人材開発とは、経営に貢献できるような人材を育てるプロセス全体を指す。しかし、人材開発を考える前に、企業はまず「産業の変化」を捉えなくてはならない。現代はさまざまなツールをハイブリッドに活用する「テクノベート時代」であり、これまでの事業戦略や方向性を大きく見直す必要がある。その中で企業は、何をどのように学ぶかを考えながら人材開発を進めるべきだ。特に、これまでグローバル競争にさらされにくかった日本は、翻訳ツールや生成AIによって徐々にそのアドバンテージを失いつつある。

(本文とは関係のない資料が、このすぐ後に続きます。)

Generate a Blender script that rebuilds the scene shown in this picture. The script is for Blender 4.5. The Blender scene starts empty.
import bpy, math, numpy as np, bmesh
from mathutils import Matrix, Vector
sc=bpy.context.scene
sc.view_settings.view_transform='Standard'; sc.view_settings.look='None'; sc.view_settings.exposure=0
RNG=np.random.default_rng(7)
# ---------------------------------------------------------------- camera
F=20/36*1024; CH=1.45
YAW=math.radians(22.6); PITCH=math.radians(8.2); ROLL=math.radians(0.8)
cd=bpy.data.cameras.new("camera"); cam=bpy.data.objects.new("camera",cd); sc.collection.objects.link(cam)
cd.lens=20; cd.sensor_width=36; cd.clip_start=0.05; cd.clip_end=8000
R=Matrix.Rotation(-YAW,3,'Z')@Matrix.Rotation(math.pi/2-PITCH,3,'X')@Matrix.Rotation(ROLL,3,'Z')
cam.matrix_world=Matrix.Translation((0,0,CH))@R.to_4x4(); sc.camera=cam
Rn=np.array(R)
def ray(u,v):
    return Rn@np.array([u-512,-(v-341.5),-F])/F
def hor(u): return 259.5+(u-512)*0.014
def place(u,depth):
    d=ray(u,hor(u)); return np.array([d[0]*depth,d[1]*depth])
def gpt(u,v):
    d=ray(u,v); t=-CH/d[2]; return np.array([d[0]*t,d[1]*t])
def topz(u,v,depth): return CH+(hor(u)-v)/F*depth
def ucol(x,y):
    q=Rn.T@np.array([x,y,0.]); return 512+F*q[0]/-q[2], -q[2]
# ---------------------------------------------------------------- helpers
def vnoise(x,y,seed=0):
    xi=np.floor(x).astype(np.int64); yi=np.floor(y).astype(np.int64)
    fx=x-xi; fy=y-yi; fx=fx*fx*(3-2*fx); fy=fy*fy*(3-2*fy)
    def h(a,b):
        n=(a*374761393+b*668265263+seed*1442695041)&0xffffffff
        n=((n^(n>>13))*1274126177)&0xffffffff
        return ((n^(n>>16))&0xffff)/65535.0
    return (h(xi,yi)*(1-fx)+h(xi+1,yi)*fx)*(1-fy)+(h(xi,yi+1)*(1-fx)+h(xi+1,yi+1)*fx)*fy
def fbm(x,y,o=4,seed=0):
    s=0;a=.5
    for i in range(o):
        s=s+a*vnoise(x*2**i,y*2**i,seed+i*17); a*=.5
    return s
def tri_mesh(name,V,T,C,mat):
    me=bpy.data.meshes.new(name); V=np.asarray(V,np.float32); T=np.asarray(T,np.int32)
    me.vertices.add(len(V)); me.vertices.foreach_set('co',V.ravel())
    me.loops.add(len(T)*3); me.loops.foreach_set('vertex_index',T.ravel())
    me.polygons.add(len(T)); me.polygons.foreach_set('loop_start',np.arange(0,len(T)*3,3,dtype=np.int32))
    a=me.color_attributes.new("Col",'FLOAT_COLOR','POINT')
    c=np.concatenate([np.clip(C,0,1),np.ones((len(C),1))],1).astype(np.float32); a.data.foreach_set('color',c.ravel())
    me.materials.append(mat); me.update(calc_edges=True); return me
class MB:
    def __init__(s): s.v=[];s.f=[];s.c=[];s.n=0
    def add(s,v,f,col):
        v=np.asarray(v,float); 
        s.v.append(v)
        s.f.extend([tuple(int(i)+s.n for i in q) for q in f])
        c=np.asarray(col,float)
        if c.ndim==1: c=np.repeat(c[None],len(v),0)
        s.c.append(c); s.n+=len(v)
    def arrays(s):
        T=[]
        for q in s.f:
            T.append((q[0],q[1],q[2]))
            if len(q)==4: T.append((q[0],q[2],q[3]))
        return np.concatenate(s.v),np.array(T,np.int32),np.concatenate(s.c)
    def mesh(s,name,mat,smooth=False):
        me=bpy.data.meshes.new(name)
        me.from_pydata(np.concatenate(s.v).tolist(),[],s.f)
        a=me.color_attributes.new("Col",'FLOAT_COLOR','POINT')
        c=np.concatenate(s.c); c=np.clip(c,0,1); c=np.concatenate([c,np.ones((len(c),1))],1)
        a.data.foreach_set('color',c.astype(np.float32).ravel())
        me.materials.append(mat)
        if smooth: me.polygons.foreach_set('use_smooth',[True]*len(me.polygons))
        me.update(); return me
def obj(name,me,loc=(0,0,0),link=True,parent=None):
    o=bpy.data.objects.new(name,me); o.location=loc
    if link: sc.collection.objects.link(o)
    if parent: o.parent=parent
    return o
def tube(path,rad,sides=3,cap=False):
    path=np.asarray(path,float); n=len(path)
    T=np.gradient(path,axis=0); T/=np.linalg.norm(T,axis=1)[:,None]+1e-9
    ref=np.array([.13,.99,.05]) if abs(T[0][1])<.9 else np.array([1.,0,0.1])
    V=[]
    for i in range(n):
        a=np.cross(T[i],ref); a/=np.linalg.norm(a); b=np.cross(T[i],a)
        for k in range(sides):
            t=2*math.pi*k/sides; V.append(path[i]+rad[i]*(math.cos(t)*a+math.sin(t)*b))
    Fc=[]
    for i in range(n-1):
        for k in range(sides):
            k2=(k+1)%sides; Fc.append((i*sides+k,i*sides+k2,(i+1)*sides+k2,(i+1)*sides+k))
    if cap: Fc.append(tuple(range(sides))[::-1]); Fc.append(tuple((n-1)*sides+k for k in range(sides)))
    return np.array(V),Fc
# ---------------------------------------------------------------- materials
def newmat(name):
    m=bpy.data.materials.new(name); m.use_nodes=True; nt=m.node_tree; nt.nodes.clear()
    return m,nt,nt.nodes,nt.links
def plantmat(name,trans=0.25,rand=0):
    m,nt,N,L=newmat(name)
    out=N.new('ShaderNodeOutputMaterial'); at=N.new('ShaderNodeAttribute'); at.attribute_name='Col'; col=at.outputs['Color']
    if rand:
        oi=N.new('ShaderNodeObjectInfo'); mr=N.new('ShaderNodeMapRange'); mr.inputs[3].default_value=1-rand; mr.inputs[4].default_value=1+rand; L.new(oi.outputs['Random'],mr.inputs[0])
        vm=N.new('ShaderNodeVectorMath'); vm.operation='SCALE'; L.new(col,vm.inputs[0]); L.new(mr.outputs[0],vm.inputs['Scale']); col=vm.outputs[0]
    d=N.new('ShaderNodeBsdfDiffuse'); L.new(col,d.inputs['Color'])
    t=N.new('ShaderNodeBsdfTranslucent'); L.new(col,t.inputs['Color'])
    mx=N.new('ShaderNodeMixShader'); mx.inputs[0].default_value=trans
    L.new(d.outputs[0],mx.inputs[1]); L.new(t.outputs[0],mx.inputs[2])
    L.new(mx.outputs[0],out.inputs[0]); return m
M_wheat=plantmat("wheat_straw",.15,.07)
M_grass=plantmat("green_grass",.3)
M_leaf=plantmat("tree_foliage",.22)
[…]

より一層、時代の変化に素早く適応しなければならないのだ。
人材開発では、「自律型人材」の育成が鍵を握る。自律型人材とは、時代や会社の変化に対して自ら考えて行動できる人材のこと。社内に自律型人材が多くいる企業は、新たな挑戦を生み出しやすくなり、社外から見ても魅力的に映りやすい。自律型人材を育成するためには、「インフラ」「対話」「ツール」の3点が重要だ。
しかし、これらがすべてそろっていたとしても、経営層と人事の距離が離れていては、人材開発を進めるのは困難である。適切に人材開発を進めるためには、人事が正しく経営の方向性を把握し、社内外に発信しなくてはならない。そのためには、経営層と人事の連携が重要だ。また、産業構造や教育手法の変化が著しい現代、人事施策の継続的なアップデートも必要となる。テクノロジーを活用することによって、少人数の人事体制でも問題なく施策を回すことは可能だ。
2020年に公開された「人材版伊藤レポート」によると、今後はさらに人的資本経営の重要度が増していく。人的資本にしっかりと投資している企業は魅力が増し、競争力も向上するだろう。将来的には学んだことを測り、蓄積されたデータを有効活用することで、さらなる価値向上の実現も期待できる。
結論として、人材開発は変化する時代を捉えながら、企業の価値や競争力を高めるために必要不可欠だ。人事としては、経営層との距離を縮めながら、アジャイルに施策を回していく必要がある。